[PROBLEM DESCRIPTION]: Word for word, extract the first line of the records below and each line after it, up to and including the line with "SC.camera = cam". Pictures are left out.

Scene modeling code data

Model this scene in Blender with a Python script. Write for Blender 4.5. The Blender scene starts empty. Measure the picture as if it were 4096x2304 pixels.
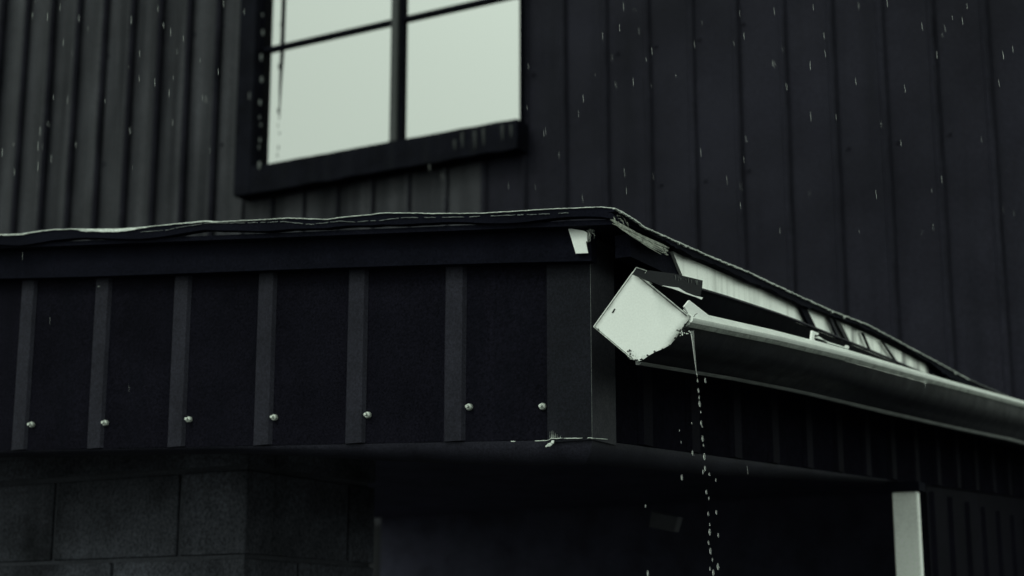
import bpy, bmesh, math, random
from mathutils import Vector, Matrix, noise

# ------------------------------------------------------------------ camera, sky, sun, exposure
SC = bpy.context.scene
C = SC.collection
PITCH, YAW, FPX = math.radians(12.5), math.radians(29.8), 6500.0
cam_d = bpy.data.cameras.new('camera')
cam = bpy.data.objects.new('camera', cam_d); C.objects.link(cam)
cam.location = (0, 0, 1.6)
cam.rotation_euler = (math.pi/2 + PITCH, 0, YAW)
cam_d.sensor_width = 36.0
cam_d.lens = FPX/4096*36
cam_d.clip_end = 2000
cam_d.dof.use_dof = True
cam_d.dof.focus_distance = 2.80
cam_d.dof.aperture_fstop = 4.5
SC.camera = cam

SUN_EL, SUN_AZ = math.radians(42), math.radians(200)   # azimuth clockwise from +y: behind the camera
w = bpy.data.worlds.new('World'); SC.world = w; w.use_nodes = True
nt = w.node_tree; nt.nodes.clear()
sky = nt.nodes.new('ShaderNodeTexSky'); sky.sky_type = 'NISHITA'; sky.sun_disc = False
sky.sun_elevation = SUN_EL; sky.sun_rotation = SUN_AZ
sky.air_density = 1.0; sky.dust_density = 6.0; sky.ozone_density = 1.0
bw = nt.nodes.new('ShaderNodeRGBToBW')
tint = nt.nodes.new('ShaderNodeMix'); tint.data_type = 'RGBA'; tint.blend_type = 'MULTIPLY'; tint.inputs[0].default_value = 1
tint.inputs[7].default_value = (0.86, 1.0, 0.87, 1)     # pale green-grey overcast
bg = nt.nodes.new('ShaderNodeBackground'); bg.inputs['Strength'].default_value = 0.12
wo = nt.nodes.new('ShaderNodeOutputWorld')
oc = nt.nodes.new('ShaderNodeMix'); oc.data_type = 'FLOAT'; oc.inputs[0].default_value = .75     # even cloud cover over the clear sky
oc.inputs[3].default_value = 9.2
nt.links.new(sky.outputs[0], bw.inputs[0]); nt.links.new(bw.outputs[0], oc.inputs[2]); nt.links.new(oc.outputs[0], tint.inputs[6])
nt.links.new(tint.outputs[2], bg.inputs['Color']); nt.links.new(bg.outputs[0], wo.inputs[0])

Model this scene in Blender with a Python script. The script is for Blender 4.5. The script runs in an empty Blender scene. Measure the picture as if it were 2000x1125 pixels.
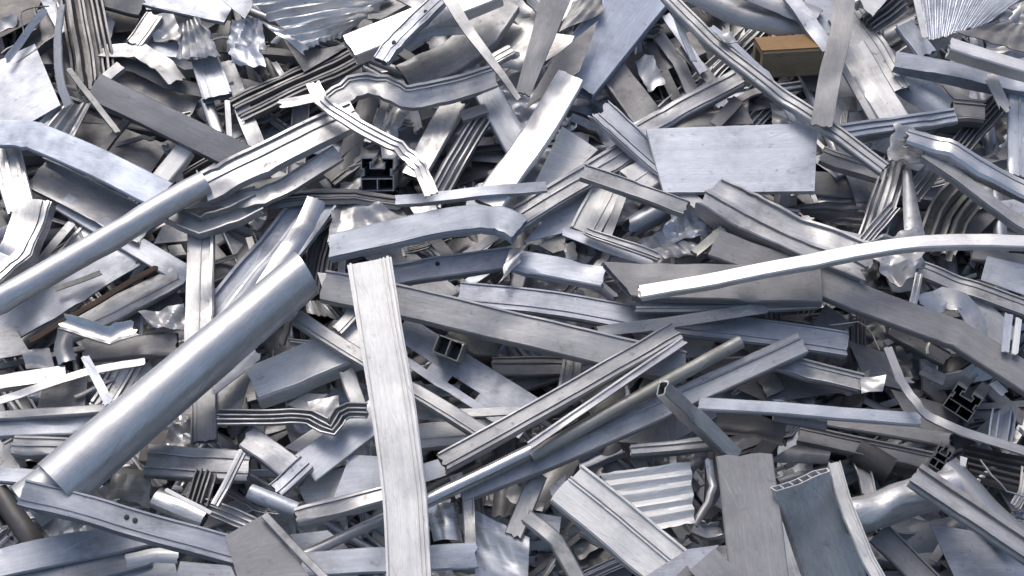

[SOLUTION FOR THIS EXERCISE]:
Model this scene in Blender with a Python script. Write for Blender 4.5. The Blender scene starts empty. Measure the picture as if it were 4096x2304 pixels.
import bpy, bmesh, math, random
from mathutils import Vector, Matrix, noise

# ------------------------------------------------------------------ camera, sky, sun, exposure
SC = bpy.context.scene
C = SC.collection
PITCH, YAW, FPX = math.radians(12.5), math.radians(29.8), 6500.0
cam_d = bpy.data.cameras.new('camera')
cam = bpy.data.objects.new('camera', cam_d); C.objects.link(cam)
cam.location = (0, 0, 1.6)
cam.rotation_euler = (math.pi/2 + PITCH, 0, YAW)
cam_d.sensor_width = 36.0
cam_d.lens = FPX/4096*36
cam_d.clip_end = 2000
cam_d.dof.use_dof = True
cam_d.dof.focus_distance = 2.80
cam_d.dof.aperture_fstop = 4.5
SC.camera = cam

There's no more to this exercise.